## START Dataset content
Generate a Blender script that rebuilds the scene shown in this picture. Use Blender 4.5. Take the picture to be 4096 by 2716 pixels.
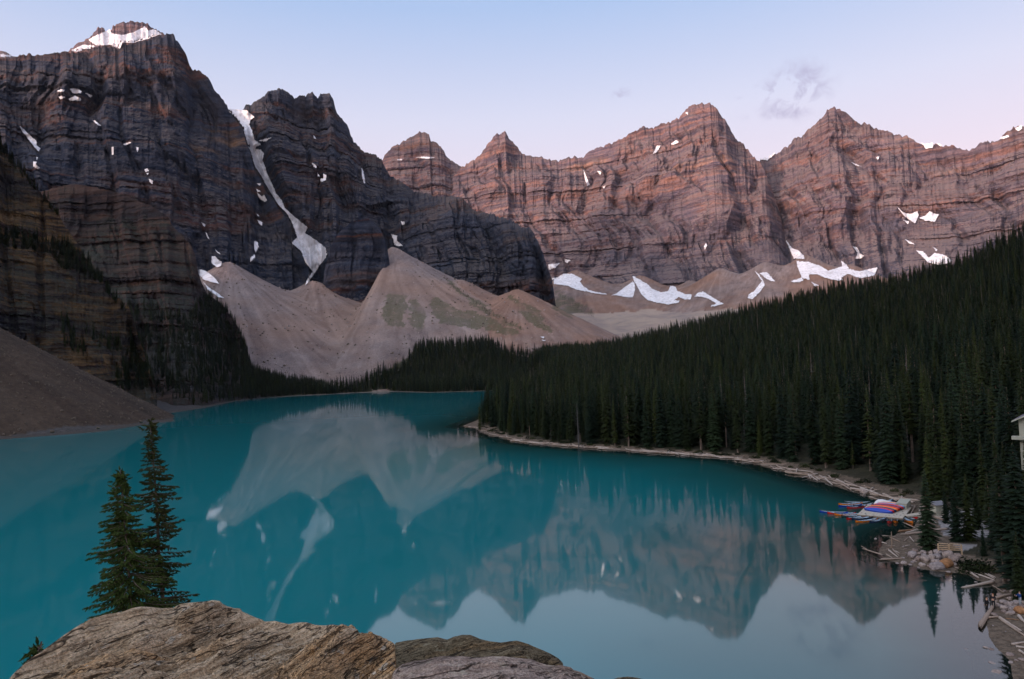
import bpy, bmesh, math, random
import numpy as np
from mathutils import Matrix, Vector

# ------------------------------------------------------------------ camera, sky, sun
FPX = 714.5; CX = 512.0; CY = 339.5; EYE = 30.0          # focal length in pixels of a 1024x679 frame, eye above the lake
PITCH = math.atan(29.4 / FPX); ROLL = math.radians(2.2)
SUN_EL = math.radians(4.6); SUN_AZ = math.radians(230.0)  # azimuth of the sun, clockwise from the view direction +Y
sc = bpy.context.scene
for o in list(bpy.data.objects): bpy.data.objects.remove(o)
C = sc.collection

cam_d = bpy.data.cameras.new('camera'); cam = bpy.data.objects.new('camera', cam_d); C.objects.link(cam)
cam_d.sensor_fit = 'HORIZONTAL'; cam_d.sensor_width = 36.0; cam_d.lens = 36.0 * FPX / 1024.0
cam_d.clip_start = 0.1; cam_d.clip_end = 30000.0
RM = Matrix.Rotation(math.pi / 2 + PITCH, 4, 'X') @ Matrix.Rotation(-ROLL, 4, 'Z')
cam.matrix_world = Matrix.Translation((0, 0, EYE)) @ RM
sc.camera = cam
R3 = np.array(RM.to_3x3())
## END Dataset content
Return each line with "scene".

* **Response**
Generate a Blender script that rebuilds the scene shown in this picture. Use Blender 4.5. Take the picture to be 4096 by 2716 pixels.
sc = bpy.context.scene